Transforming irrigation management in Lower Austria with Copernicus

Austria's picturesque region of Marchfeld, known for its fertile farming lands, faced a daunting challenge – a shortage of water for farming. With farmers relying on irrigation for up to 60% of freshwater usage, innovative solutions were needed.

In 2013, the Institute of Surveying, Remote Sensing, and Land Information at the University of Natural Resources and Life Sciences in Vienna initiated a groundbreaking demonstration campaign over 60,000 hectares, aiming to transform irrigation management with the help of Copernicus.

Unlike traditional approaches targeting agricultural cooperatives, this project took a unique approach by directly engaging Austrian farmers.

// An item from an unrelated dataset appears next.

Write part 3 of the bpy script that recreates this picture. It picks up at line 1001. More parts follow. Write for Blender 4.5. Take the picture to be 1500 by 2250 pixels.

Recognising the pivotal role of farmers in the implementation of effective irrigation strategies, GIS and remote sensing experts worked with them to ensure the project’s success.

The cost-efficiency of integrating Sentinel data

A key feature of the project was the integration of Sentinel data, a part of the Copernicus programme. This integration reduced the cost of getting images, offering a more cost-effective solution compared to commercial alternatives. While commercial data expenses ranged from EUR 2.5 to EUR 4.3 per hectare per year, the Sentinel-2 data-based service cost approximately EUR 1.25 per hectare per year.

Experts were able to compare irrigation volumes estimated from satellite data with actual volumes used by farmers. This assessment gauged the efficiency of water usage and laid the groundwork for improvements. The project delivered crop development maps every 7 to 10 days, providing a spatial resolution between 10 to 20 meters. Daily forecasts, evapotranspiration maps, and specific irrigation requirements tailored to crop types empowered farmers to make informed decisions.

The project received a positive response from the participating farmers. And with a typical farmer irrigating up to 2,000 cubic meters per hectare annually, the reduced cost of the Copernicus-enabled service translated into substantial savings. On top of the savings, the information from Copernicus is working to promote and support sustainable water management practices, helping to protect the longevity of agriculture in the region.